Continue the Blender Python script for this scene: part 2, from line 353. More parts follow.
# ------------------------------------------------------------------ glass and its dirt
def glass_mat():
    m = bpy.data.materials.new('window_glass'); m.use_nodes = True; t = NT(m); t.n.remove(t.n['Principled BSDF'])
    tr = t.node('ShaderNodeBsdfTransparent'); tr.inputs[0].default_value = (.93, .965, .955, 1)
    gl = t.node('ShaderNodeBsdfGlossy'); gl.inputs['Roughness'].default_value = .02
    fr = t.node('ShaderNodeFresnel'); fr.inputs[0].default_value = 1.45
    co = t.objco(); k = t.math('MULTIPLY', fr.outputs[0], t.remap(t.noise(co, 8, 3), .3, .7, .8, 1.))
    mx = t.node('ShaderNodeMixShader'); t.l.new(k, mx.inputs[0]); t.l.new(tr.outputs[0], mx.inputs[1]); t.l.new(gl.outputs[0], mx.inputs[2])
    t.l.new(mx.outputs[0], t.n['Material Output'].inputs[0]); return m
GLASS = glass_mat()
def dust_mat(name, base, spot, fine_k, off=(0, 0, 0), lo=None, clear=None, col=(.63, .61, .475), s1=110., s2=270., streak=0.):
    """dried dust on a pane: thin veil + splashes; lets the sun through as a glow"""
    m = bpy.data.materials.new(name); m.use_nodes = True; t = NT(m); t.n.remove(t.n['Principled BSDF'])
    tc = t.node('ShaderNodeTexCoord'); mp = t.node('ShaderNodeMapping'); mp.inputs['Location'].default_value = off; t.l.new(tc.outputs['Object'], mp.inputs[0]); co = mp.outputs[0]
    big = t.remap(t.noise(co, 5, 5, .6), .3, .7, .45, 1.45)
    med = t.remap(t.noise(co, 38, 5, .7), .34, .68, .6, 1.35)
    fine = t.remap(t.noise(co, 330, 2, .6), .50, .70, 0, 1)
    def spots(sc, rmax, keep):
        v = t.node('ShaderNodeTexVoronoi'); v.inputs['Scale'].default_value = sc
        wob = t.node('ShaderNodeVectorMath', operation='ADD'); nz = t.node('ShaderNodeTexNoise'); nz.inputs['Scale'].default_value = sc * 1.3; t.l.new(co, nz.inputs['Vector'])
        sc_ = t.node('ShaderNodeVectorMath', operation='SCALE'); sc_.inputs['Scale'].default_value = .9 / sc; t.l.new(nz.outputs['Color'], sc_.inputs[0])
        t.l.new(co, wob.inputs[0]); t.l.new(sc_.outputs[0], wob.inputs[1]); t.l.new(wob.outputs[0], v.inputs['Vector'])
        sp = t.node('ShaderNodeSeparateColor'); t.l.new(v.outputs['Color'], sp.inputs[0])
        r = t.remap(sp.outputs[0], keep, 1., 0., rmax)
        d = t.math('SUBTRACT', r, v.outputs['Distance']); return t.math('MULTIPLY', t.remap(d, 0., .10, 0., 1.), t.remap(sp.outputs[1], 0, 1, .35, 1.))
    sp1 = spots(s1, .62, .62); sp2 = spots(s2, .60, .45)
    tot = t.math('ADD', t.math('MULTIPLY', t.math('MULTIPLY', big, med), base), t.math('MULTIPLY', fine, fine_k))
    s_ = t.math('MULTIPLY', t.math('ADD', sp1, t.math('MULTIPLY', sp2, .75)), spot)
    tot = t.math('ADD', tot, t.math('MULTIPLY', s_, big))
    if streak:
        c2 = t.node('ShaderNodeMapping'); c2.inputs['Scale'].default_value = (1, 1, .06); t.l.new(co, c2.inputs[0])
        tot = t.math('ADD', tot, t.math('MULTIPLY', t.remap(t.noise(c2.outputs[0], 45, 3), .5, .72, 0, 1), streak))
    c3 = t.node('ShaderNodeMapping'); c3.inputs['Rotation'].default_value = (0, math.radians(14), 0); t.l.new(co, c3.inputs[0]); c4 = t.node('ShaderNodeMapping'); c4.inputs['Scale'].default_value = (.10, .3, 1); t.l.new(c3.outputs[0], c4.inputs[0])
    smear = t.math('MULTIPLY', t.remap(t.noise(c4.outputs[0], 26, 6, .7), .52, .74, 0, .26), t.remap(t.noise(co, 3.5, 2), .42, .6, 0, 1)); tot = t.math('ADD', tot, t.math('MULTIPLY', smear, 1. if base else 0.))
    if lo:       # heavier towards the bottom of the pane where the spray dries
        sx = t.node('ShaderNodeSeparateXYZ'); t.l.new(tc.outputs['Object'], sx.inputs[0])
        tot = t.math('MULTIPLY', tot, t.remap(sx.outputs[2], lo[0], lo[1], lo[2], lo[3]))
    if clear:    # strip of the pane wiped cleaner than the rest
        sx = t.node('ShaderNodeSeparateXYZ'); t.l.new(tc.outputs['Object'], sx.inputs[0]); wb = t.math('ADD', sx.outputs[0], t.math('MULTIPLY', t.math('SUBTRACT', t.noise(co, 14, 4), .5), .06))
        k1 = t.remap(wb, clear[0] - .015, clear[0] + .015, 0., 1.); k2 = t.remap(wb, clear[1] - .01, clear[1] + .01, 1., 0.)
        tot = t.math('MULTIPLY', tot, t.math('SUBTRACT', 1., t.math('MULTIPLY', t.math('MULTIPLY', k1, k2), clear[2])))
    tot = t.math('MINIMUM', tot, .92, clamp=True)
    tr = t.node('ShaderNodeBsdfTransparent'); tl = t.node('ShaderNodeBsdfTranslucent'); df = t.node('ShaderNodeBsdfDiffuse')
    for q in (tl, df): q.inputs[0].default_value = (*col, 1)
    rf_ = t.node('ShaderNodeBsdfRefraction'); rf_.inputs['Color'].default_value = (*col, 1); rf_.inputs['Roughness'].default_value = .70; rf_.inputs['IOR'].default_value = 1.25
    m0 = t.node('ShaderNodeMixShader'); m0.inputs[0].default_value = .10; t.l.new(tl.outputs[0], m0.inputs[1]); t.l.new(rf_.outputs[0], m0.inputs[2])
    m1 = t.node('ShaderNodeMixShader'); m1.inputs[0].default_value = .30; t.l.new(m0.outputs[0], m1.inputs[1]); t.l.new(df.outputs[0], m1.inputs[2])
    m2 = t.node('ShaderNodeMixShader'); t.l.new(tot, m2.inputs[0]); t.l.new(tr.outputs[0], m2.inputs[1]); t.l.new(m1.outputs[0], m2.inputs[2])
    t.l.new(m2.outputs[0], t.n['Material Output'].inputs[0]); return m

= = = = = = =

Output the listing above word for word.

§ **Result**
Continue the Blender Python script for this scene: part 2, from line 353. More parts follow.
# ------------------------------------------------------------------ glass and its dirt
def glass_mat():
    m = bpy.data.materials.new('window_glass'); m.use_nodes = True; t = NT(m); t.n.remove(t.n['Principled BSDF'])
    tr = t.node('ShaderNodeBsdfTransparent'); tr.inputs[0].default_value = (.93, .965, .955, 1)
    gl = t.node('ShaderNodeBsdfGlossy'); gl.inputs['Roughness'].default_value = .02
    fr = t.node('ShaderNodeFresnel'); fr.inputs[0].default_value = 1.45
    co = t.objco(); k = t.math('MULTIPLY', fr.outputs[0], t.remap(t.noise(co, 8, 3), .3, .7, .8, 1.))
    mx = t.node('ShaderNodeMixShader'); t.l.new(k, mx.inputs[0]); t.l.new(tr.outputs[0], mx.inputs[1]); t.l.new(gl.outputs[0], mx.inputs[2])
    t.l.new(mx.outputs[0], t.n['Material Output'].inputs[0]); return m
GLASS = glass_mat()
def dust_mat(name, base, spot, fine_k, off=(0, 0, 0), lo=None, clear=None, col=(.63, .61, .475), s1=110., s2=270., streak=0.):
    """dried dust on a pane: thin veil + splashes; lets the sun through as a glow"""
    m = bpy.data.materials.new(name); m.use_nodes = True; t = NT(m); t.n.remove(t.n['Principled BSDF'])
    tc = t.node('ShaderNodeTexCoord'); mp = t.node('ShaderNodeMapping'); mp.inputs['Location'].default_value = off; t.l.new(tc.outputs['Object'], mp.inputs[0]); co = mp.outputs[0]
    big = t.remap(t.noise(co, 5, 5, .6), .3, .7, .45, 1.45)
    med = t.remap(t.noise(co, 38, 5, .7), .34, .68, .6, 1.35)
    fine = t.remap(t.noise(co, 330, 2, .6), .50, .70, 0, 1)
    def spots(sc, rmax, keep):
        v = t.node('ShaderNodeTexVoronoi'); v.inputs['Scale'].default_value = sc
        wob = t.node('ShaderNodeVectorMath', operation='ADD'); nz = t.node('ShaderNodeTexNoise'); nz.inputs['Scale'].default_value = sc * 1.3; t.l.new(co, nz.inputs['Vector'])
        sc_ = t.node('ShaderNodeVectorMath', operation='SCALE'); sc_.inputs['Scale'].default_value = .9 / sc; t.l.new(nz.outputs['Color'], sc_.inputs[0])
        t.l.new(co, wob.inputs[0]); t.l.new(sc_.outputs[0], wob.inputs[1]); t.l.new(wob.outputs[0], v.inputs['Vector'])
        sp = t.node('ShaderNodeSeparateColor'); t.l.new(v.outputs['Color'], sp.inputs[0])
        r = t.remap(sp.outputs[0], keep, 1., 0., rmax)
        d = t.math('SUBTRACT', r, v.outputs['Distance']); return t.math('MULTIPLY', t.remap(d, 0., .10, 0., 1.), t.remap(sp.outputs[1], 0, 1, .35, 1.))
    sp1 = spots(s1, .62, .62); sp2 = spots(s2, .60, .45)
    tot = t.math('ADD', t.math('MULTIPLY', t.math('MULTIPLY', big, med), base), t.math('MULTIPLY', fine, fine_k))
    s_ = t.math('MULTIPLY', t.math('ADD', sp1, t.math('MULTIPLY', sp2, .75)), spot)
    tot = t.math('ADD', tot, t.math('MULTIPLY', s_, big))
    if streak:
        c2 = t.node('ShaderNodeMapping'); c2.inputs['Scale'].default_value = (1, 1, .06); t.l.new(co, c2.inputs[0])
        tot = t.math('ADD', tot, t.math('MULTIPLY', t.remap(t.noise(c2.outputs[0], 45, 3), .5, .72, 0, 1), streak))
    c3 = t.node('ShaderNodeMapping'); c3.inputs['Rotation'].default_value = (0, math.radians(14), 0); t.l.new(co, c3.inputs[0]); c4 = t.node('ShaderNodeMapping'); c4.inputs['Scale'].default_value = (.10, .3, 1); t.l.new(c3.outputs[0], c4.inputs[0])
    smear = t.math('MULTIPLY', t.remap(t.noise(c4.outputs[0], 26, 6, .7), .52, .74, 0, .26), t.remap(t.noise(co, 3.5, 2), .42, .6, 0, 1)); tot = t.math('ADD', tot, t.math('MULTIPLY', smear, 1. if base else 0.))
    if lo:       # heavier towards the bottom of the pane where the spray dries
        sx = t.node('ShaderNodeSeparateXYZ'); t.l.new(tc.outputs['Object'], sx.inputs[0])
        tot = t.math('MULTIPLY', tot, t.remap(sx.outputs[2], lo[0], lo[1], lo[2], lo[3]))
    if clear:    # strip of the pane wiped cleaner than the rest
        sx = t.node('ShaderNodeSeparateXYZ'); t.l.new(tc.outputs['Object'], sx.inputs[0]); wb = t.math('ADD', sx.outputs[0], t.math('MULTIPLY', t.math('SUBTRACT', t.noise(co, 14, 4), .5), .06))
        k1 = t.remap(wb, clear[0] - .015, clear[0] + .015, 0., 1.); k2 = t.remap(wb, clear[1] - .01, clear[1] + .01, 1., 0.)
        tot = t.math('MULTIPLY', tot, t.math('SUBTRACT', 1., t.math('MULTIPLY', t.math('MULTIPLY', k1, k2), clear[2])))
    tot = t.math('MINIMUM', tot, .92, clamp=True)
    tr = t.node('ShaderNodeBsdfTransparent'); tl = t.node('ShaderNodeBsdfTranslucent'); df = t.node('ShaderNodeBsdfDiffuse')
    for q in (tl, df): q.inputs[0].default_value = (*col, 1)
    rf_ = t.node('ShaderNodeBsdfRefraction'); rf_.inputs['Color'].default_value = (*col, 1); rf_.inputs['Roughness'].default_value = .70; rf_.inputs['IOR'].default_value = 1.25
    m0 = t.node('ShaderNodeMixShader'); m0.inputs[0].default_value = .10; t.l.new(tl.outputs[0], m0.inputs[1]); t.l.new(rf_.outputs[0], m0.inputs[2])
    m1 = t.node('ShaderNodeMixShader'); m1.inputs[0].default_value = .30; t.l.new(m0.outputs[0], m1.inputs[1]); t.l.new(df.outputs[0], m1.inputs[2])
    m2 = t.node('ShaderNodeMixShader'); t.l.new(tot, m2.inputs[0]); t.l.new(tr.outputs[0], m2.inputs[1]); t.l.new(m1.outputs[0], m2.inputs[2])
    t.l.new(m2.outputs[0], t.n['Material Output'].inputs[0]); return m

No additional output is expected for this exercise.